New Clear New Look.

Sep 18, 2011 17:35

Prompted by Kenneth Roberts' Oliver Wiswell (1940), a lengthy novel about the American Revolution told from the point of view of a Loyalist (i.e., the losing side), I dug out Barbara Tuchman's The March of Folly: From Troy to Vietnam (1984), intending to reread only the relevant section ("Chapter Four: The British Lose America"), but rereading, in the event, a good deal more.

I ended up rediscovering a historical tidbit I'd forgotten: under the Eisenhower administration, certain elements -- "a committee of strategists and Cabinet chiefs," but largely Ike's Secretary of State, John Foster Dulles -- concluded that, "in the confrontation with Communism, [nuclear] weapons offered a means to make prospective American retaliation a more serious threat and war itself sharper, quicker, and cheaper [emphasis added] than when it relied on vast conventional preparations and 'outmoded procedures'" (p. 259 [Chapter 4, Part 2: "Self-Hypnosis, 1946-54"]).

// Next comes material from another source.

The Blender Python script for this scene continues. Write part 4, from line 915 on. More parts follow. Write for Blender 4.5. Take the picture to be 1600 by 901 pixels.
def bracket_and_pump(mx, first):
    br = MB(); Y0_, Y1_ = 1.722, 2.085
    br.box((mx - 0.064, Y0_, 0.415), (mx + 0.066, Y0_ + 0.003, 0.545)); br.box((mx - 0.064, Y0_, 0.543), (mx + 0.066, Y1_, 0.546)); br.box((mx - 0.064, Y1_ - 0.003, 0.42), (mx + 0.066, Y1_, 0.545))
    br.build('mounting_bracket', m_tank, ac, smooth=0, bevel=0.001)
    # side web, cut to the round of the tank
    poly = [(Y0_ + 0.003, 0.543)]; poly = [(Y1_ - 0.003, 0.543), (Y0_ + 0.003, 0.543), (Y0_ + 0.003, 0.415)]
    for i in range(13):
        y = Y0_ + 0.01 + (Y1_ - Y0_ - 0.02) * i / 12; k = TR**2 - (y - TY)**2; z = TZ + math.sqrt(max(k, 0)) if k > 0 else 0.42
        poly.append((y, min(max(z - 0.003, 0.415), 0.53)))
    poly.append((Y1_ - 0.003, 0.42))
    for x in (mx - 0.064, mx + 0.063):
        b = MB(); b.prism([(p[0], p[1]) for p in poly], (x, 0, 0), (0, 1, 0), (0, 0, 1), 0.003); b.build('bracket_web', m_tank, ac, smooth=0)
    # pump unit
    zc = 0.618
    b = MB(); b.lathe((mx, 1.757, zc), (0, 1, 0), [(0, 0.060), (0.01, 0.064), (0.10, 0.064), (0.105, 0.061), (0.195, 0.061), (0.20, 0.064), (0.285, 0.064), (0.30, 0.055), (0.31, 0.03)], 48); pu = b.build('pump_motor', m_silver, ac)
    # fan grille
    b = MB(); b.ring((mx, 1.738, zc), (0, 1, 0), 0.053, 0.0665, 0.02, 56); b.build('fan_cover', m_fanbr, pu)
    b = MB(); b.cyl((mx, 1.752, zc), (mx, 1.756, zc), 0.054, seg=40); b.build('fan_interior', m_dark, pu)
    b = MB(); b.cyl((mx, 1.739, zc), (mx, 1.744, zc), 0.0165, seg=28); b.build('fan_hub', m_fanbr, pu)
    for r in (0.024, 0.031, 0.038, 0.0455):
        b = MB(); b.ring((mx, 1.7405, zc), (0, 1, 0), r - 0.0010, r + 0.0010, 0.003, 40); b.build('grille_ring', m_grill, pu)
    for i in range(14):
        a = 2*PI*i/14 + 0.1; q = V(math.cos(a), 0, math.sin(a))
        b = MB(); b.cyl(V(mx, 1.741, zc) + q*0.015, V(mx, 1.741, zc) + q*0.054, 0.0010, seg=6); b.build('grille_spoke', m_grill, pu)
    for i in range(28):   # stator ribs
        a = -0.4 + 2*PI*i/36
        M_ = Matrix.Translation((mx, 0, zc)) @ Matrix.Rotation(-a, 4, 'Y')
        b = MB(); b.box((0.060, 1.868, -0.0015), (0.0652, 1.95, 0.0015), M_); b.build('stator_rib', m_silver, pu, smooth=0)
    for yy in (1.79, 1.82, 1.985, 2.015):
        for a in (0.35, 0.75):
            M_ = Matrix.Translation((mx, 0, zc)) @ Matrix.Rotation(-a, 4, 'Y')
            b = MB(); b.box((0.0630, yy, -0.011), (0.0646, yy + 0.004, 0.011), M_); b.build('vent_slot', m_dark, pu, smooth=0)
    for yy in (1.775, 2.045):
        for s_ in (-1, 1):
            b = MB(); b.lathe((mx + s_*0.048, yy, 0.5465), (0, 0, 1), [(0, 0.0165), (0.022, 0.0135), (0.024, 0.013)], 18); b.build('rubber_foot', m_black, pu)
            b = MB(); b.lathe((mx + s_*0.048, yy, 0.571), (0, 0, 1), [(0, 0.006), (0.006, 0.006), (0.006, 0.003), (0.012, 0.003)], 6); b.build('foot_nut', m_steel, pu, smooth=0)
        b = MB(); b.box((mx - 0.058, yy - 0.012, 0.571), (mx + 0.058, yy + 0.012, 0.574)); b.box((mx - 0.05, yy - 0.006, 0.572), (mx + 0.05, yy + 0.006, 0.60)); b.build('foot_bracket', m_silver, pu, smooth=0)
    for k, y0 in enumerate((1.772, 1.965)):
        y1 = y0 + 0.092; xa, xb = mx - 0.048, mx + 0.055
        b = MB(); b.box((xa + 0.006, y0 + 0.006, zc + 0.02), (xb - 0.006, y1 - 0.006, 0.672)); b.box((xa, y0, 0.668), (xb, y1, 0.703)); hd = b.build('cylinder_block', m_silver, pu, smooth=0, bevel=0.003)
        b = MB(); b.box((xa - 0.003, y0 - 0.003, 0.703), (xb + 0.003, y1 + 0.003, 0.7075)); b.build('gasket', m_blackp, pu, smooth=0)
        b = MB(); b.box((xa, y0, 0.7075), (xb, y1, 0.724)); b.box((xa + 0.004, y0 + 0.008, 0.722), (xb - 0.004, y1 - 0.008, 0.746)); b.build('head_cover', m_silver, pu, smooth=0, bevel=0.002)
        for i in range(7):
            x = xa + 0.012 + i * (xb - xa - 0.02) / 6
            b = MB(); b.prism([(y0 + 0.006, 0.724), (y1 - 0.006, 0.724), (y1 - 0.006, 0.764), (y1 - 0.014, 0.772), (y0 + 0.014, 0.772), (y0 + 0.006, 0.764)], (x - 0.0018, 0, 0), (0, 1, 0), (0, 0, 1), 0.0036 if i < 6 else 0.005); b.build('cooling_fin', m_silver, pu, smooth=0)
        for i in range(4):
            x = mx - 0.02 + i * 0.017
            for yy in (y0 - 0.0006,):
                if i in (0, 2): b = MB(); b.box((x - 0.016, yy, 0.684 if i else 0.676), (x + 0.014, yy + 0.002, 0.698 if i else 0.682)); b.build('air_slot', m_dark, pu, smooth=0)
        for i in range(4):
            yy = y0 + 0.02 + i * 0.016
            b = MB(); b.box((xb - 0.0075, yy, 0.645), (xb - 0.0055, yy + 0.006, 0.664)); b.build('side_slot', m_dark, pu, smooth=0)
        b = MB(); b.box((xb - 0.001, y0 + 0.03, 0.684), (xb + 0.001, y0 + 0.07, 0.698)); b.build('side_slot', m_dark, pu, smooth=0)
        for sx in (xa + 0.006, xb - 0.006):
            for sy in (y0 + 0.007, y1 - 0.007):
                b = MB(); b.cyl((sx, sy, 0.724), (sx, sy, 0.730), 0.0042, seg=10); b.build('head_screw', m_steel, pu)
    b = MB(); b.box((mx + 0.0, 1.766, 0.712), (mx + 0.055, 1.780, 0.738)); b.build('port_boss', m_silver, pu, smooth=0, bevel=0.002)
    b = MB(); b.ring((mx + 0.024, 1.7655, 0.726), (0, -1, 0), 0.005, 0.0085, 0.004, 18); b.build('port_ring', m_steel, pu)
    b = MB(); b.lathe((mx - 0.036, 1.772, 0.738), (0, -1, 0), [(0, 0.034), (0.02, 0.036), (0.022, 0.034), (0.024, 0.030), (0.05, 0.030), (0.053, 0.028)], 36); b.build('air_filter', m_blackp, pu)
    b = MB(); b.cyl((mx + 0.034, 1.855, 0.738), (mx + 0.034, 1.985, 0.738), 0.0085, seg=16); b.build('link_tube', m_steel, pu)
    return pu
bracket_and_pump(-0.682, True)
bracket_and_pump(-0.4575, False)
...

This stance essentially entailed a stated willingness for the U.S. to use nuclear weapons first if a conventional conflict that the U.S. was either directly involved in or felt that it had a stake in was going badly for the U.S.; this stance was called "the New Look."

Tuchman continues:

"Eisenhower was deeply concerned about the prospect of deficit budgets, as was his Secretary of the Treasury George Humphrey, who said flatly that not defense but disaster would result from 'a military program that scorned the resources and problems of our economy -- erecting majestic defenses and battlements for the protection of a country that was bankrupt.' (That was thirty years ago.) The New Look was motivated as much by the domestic economy as by the cold war [emphasis added]."

-- pps. 259-60

See any parallels with today's state of the union...?

While I remembered, vaguely, that the use of nukes in Vietnam was bruited about semi-seriously off and on throughout the 1960s, I'd also forgotten that the earliest the U.S. had done so was at the tail end of France's ill-advised attempt to regain control of her Indochina colony after the Second World War:

"General Paul Ely, French Chief of Staff, arrived [in Washington, D.C.] with an explicit request for an American air strike to relieve Dien Bien Phu. The emergency moved [Chairman of the Joint Chiefs of Staff] Admiral [Arthur W.] Radford to offer a raid by B-29s from Clark Field in Manila. He had tentatively raised among a few selected officials at State and Defense the possibility of asking for French approval in principle of using tactical atomic weapons to save the situation at Dien Bien Phu. A study group at the Pentagon had concluded that three such weapons properly employed would be sufficient to 'smash the Viet-Minh effort there,' but the option was not approved and not even broached to the French.*"

-- p. 262

This was in 1954.

Tuchman offers a bit of the old "world turned upside down" in the following footnote:

"Radford had in mind, it has been said, provoking a Chinese military response in order to precipitate a war with the United States before China was strong enough to threaten American security. His suggested use of A-weapons in Indochina was submitted orally by the Admiral's assistant to General Douglas MacArthur, then acting as Counselor to the Defense Department, who firmly discouraged the idea. 'If we approached the French,' he wrote to Dulles, 'the story would certainly leak....and cause a great hue and cry throughout the parliaments of the free world,' particularly among the NATO allies, especially Britain. America would then be pressured to give assurances that she would not use A-weapons in the future without consultation. Furthermore, Soviet propaganda would portray 'our desire to use such weapons in Indochina as proof of the fact that we were testing out [sic] weapons on native peoples.' According to an attached note by one of Dulles' staff, 'Sec did not want to raise this now with Adm. R -- and the latter I gather did not raise it with Sec.'"

-- pps. 262-63

That MacArthur, an old "let's conquer China for America and Christ" hand (see also: Henry R. Luce) who wanted to unlimber America's nukes after the Chinese pushed his troops south of the 38th parallel in Korea, was the voice of reason here is a perfect example of "world turned upside down" surrealism; I suppose it's also a demonstration of the principle that even a stopped watch is right twice a day.

But, gawd: that someone that highly placed in U.S. government could even think about using nukes to pull the French hash out of the fire at Dien Bien Phu is mind-boggling, not to mention armpit-dampening. Okay, granted, the full effects of nuclear weapons were just beginning to be understood at the time, and then more in the scientific community than in the military or political spheres -- to most people in the latter two, nukes were still just glorified regular ol' bombs, and cheaper ones at that -- but, still.